Se as fábricas do mundo capitalista globalizado deslocaram-se para a China e o movimento político dos trabalhadores perdeu força por conta da queda do Muro de Berlim e dos processos de integração pelo consumo, isto não significa que a luta de classes tenha desaparecido ou se esfumaçado. Quando protestos tomam as ruas da Europa em crise e manifestantes propõem ocupar Wall Street contra o “mercado financeiro”, quando grupos abertamente conservadores começam as mostrar as caras e exigir um lugar em cena, é certo que não se fala de outra coisa senão luta de classes. Quando se trata de movimentos ambientais, de minorias, de excluídos, é certo que não se fala de outra coisa – ainda que os próprios movimentos não o saibam – senão de luta de classes. A luta de classes perpassa todas as grandes questões sociais do presente, manifesta-se em vários fronts, tem muitas demandas e muitas vozes: o imperativo dos nossos dias é conectar novamente essas múltiplas lutas, no que lhes há de comum, e dirigi-las contra o alvo exato.

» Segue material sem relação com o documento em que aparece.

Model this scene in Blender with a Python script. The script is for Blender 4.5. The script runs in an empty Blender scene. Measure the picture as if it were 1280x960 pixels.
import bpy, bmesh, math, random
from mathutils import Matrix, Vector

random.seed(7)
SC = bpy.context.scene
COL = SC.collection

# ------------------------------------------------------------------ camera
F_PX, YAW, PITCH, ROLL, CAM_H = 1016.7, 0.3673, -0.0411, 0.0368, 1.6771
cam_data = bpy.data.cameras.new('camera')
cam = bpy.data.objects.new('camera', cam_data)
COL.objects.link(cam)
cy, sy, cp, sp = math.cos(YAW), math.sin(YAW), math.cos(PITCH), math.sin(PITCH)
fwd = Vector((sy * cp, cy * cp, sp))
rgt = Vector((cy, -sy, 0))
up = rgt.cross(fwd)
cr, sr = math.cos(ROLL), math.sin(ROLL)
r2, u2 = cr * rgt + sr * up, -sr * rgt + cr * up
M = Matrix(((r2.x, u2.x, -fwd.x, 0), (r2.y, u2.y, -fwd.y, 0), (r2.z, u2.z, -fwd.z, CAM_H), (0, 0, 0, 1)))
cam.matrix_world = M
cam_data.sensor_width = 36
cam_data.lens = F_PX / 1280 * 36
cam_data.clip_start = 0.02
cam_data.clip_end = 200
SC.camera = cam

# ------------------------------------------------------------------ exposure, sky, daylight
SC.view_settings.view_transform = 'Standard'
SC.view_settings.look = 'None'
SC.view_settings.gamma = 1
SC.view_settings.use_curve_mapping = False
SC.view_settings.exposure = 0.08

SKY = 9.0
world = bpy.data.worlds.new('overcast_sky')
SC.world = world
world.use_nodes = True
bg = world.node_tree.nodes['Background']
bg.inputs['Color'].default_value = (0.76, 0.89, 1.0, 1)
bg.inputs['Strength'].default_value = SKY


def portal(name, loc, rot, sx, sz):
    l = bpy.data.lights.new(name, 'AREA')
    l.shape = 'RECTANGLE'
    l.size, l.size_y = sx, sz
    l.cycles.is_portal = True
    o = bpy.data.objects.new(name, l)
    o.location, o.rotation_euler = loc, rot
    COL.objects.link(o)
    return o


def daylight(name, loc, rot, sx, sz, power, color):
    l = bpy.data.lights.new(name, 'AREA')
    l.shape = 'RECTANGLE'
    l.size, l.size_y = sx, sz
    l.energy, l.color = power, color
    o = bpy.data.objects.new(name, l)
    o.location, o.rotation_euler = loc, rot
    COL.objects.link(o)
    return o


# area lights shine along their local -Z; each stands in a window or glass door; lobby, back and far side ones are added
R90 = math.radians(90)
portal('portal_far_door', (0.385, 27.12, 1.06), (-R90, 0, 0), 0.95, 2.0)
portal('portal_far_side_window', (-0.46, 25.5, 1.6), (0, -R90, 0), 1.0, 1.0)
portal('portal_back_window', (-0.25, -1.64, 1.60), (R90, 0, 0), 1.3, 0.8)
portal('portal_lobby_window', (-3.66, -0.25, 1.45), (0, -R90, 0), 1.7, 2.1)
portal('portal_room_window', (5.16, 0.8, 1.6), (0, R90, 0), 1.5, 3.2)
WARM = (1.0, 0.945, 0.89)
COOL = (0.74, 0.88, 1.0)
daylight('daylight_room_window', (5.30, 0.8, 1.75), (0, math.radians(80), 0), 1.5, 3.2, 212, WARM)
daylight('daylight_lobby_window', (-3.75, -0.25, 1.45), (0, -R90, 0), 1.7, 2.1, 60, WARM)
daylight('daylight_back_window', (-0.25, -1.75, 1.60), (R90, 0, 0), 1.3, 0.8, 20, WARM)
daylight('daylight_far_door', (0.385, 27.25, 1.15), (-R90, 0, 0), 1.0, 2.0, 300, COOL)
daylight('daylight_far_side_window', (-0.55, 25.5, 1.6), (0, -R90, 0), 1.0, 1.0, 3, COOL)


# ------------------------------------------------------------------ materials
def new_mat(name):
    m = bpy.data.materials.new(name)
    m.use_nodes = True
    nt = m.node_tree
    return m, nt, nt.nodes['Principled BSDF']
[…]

Pois o espectro que, mais de 150 anos atrás, rondava a Europa não foi exorcizado – e agora não ronda apenas a Europa, mas o mundo. Este espectro, concorde ou não com isto a classe dominante, não deixará de causar calafrios à segurança da ordem estabelecida, não deixará de assombrar a solidez deste mundo, ao menos enquanto este mundo perdurar.